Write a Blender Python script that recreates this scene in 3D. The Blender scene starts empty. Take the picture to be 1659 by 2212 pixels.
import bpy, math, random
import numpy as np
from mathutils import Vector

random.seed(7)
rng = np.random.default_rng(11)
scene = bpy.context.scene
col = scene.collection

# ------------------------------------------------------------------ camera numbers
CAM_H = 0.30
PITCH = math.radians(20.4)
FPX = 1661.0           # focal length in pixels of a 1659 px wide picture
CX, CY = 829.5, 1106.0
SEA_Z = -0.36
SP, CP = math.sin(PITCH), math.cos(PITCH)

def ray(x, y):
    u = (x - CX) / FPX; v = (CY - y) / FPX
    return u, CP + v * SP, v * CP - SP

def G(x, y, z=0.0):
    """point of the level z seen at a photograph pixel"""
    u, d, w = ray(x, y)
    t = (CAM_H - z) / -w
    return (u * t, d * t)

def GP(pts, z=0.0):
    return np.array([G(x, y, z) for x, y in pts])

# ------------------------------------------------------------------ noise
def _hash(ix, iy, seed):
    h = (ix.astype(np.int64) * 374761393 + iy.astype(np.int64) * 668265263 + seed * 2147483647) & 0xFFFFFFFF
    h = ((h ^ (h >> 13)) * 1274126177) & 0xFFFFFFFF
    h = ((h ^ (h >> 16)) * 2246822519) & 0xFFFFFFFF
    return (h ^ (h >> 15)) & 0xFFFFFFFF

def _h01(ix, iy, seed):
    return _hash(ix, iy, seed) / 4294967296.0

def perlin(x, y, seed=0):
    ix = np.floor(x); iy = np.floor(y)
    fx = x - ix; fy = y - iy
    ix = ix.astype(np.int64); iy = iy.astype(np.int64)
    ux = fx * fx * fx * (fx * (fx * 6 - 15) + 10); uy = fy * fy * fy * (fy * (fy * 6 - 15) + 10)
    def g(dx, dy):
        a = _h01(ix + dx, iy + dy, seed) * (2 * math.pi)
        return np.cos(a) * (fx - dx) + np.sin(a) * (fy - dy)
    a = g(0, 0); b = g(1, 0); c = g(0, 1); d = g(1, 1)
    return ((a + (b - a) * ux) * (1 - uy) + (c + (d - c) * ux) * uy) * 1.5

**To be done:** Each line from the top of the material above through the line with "col = scene.collection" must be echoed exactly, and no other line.

**Worked solution:**
Write a Blender Python script that recreates this scene in 3D. The Blender scene starts empty. Take the picture to be 1659 by 2212 pixels.
import bpy, math, random
import numpy as np
from mathutils import Vector

random.seed(7)
rng = np.random.default_rng(11)
scene = bpy.context.scene
col = scene.collection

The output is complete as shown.